Well, if it's a matter of attachment against their will, it seems a fairly straightforward ethical violation, since the discomfort that they endure through the knowledge of being constantly electronically monitored is likely to exceed the comfort that their parents gain from spying. :shrug:
 
I'm not comfortable with this at all. I agree it's up to the parents if they want to use it or not. I don't think I'd use it, tho. I would definitely not like to be a kid in this day and age. The poor things have zero freedom anymore. Imagine growing up knowing that your parents have total and absolute control of everything you do and everywhere you go. :shock:

Besides, kids are not stupid. They'll just take the device out of their backpacks, or leave the backpack somewhere and go do their own thing. At least I hope so, for their sake.
 
not offhand i can't. maybe is is just a sentiment, but it seems to me gang shootings were much less common 20 years ago, as well as child murder.

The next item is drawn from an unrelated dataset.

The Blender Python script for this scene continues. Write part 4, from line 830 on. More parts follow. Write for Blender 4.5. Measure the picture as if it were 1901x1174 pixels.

Actually, while gang crime has recently started to increase again, it's still considerably below the peak years of 1993-1996.
 
My son is latchkey, and goes riding his bike with his friends every night. I guess I live in Mayberry, though. I don't have a problem with this technology, juveniles don't have the same rights in our society as adults do, so it isn't an invasion of their rights. It's a choice for parents.

Yeah, I said it was the parent's choice. I just don't like the tracking stuff a whole lot. I think it will end up opening doors best left closed.